Welcome to Workshop Wednesday!

The topic for this week and next week is: Getting Workshop Started in the Classroom. Please write about only one workshop in your post so that you can link it up accordingly below, and then please come back next week to share about another subject! (In other words, if you use Reading, Writing, and Math Workshop and you want to share about all three, please link up in three different weeks-or more if you’d like!!) You only have TWO more opportunities to link up with this topic (today, and next week) so I hope you will join in on the fun!

This week, I’m going to share about a VERY important piece of math workshop: the mini-lesson. There are several reasons why it’s important… #1: you still need time to meet with small groups and students need to work in partnerships and/or groups to work and play games. If your lesson goes too long, there won’t be enough time for that. #2: I can gather quick information on what my students CAN do during my mini-lesson, and that helps me form groups that day, too.

We have started multiplication, so one of my mini-lessons was to see how they could make patterns with models of numbers. I used a book (which I failed to link up with the Collaboration Cuties a couple of weeks ago) by Greg Tang called Math For All Seasons.

Each page has pictures of “seasonal” items that students are supposed to count by making patterns (not one-by-one). I asked mine to make multiplication problems with each page, which isn’t difficult to do because most pages are patterns of 2 or 5. Although this SOUNDS very basic, it’s very telling of how students “see” the numbers and patterns. Lots of them automatically make groups or arrays with the pictures, but some really struggle with it. These would be the students I’d pull in a small group first and begin working on arrays and groups with them.

Here’s an example of one of the few we did in my mini-lesson. I display the book on my board so they can see the picture better:

Then students “solve” or show me their thinking with their dry erase markers on their desks:

This student saw the groups of 5 quickly, which was surprising because he isn’t one of my “average” or even “high” kids. Without this mini-lesson, I may not have known he had this kind of thinking in him!

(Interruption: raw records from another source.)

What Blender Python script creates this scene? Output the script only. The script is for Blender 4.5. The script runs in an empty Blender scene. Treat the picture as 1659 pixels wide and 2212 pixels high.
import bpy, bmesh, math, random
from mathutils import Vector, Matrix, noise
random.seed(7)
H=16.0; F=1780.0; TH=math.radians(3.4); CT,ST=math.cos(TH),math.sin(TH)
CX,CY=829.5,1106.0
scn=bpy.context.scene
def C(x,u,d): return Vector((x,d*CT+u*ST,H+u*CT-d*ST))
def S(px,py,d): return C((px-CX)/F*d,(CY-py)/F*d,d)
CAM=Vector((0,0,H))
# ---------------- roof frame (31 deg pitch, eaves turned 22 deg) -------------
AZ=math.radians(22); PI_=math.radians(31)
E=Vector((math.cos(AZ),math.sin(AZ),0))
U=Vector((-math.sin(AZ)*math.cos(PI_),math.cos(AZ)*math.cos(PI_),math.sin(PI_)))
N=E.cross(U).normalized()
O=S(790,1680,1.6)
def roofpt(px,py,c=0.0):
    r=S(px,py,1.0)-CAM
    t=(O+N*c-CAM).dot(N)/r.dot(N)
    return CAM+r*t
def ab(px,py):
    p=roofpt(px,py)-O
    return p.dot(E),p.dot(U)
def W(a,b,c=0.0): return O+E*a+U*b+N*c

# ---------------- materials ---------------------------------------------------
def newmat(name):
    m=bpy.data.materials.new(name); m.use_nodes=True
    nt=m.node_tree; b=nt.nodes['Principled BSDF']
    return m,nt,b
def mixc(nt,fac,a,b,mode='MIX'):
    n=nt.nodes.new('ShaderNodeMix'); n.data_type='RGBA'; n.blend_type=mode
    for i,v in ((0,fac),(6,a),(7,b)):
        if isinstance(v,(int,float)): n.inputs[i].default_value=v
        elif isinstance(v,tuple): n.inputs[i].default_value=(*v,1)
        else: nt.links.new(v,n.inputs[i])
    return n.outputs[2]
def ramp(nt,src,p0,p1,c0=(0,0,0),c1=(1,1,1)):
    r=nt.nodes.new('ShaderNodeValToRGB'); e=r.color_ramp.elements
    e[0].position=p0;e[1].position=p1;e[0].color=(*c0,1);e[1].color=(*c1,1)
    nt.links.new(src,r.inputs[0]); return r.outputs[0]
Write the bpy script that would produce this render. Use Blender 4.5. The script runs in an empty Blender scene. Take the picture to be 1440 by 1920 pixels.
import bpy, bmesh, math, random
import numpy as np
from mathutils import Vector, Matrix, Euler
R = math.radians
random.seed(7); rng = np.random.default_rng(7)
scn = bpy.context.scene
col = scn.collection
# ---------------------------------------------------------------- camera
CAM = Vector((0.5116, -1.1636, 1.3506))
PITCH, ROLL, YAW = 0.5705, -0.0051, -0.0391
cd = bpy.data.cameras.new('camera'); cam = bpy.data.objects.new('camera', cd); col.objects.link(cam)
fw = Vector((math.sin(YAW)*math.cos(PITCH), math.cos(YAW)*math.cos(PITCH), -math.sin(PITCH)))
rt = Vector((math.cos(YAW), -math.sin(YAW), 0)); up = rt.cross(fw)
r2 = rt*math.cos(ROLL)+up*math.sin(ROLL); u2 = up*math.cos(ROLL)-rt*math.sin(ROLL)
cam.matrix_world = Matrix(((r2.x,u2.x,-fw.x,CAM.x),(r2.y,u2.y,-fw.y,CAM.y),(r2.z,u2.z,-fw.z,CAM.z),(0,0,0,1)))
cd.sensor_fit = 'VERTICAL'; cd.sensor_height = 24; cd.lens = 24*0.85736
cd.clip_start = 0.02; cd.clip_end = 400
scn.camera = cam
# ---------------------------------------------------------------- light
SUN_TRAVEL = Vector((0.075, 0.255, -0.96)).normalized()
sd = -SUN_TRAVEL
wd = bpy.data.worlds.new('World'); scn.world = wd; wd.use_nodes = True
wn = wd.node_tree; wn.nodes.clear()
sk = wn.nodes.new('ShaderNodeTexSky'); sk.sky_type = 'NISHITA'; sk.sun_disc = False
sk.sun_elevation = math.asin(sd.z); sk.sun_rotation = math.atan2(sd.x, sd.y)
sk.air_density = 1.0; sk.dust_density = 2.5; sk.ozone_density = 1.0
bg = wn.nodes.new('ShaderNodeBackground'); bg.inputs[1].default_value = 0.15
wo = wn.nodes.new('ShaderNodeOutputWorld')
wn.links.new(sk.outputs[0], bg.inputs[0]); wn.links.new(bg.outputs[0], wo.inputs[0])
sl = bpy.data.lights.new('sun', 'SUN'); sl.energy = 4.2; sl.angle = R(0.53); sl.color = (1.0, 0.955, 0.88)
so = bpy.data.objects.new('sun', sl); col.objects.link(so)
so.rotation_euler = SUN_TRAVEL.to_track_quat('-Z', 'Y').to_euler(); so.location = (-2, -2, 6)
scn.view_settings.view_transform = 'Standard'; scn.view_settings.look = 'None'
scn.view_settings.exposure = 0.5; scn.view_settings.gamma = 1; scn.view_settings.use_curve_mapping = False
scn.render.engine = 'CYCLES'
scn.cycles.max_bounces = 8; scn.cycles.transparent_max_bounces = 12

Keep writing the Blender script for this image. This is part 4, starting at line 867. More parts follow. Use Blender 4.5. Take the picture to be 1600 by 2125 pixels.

Don’t think I am a perfect mini-lesson deliverer, by any means. There are times where my mini-lessons become maxi… and do you know how I usually figure it out? All my kids have left me. OOPS. When that happens, I just stop and send them to stations and start pulling groups. Do not pass go, do not collect $200. There’s no point in trying to get their attention back because they are past their limit! (And usually by then, so am I!)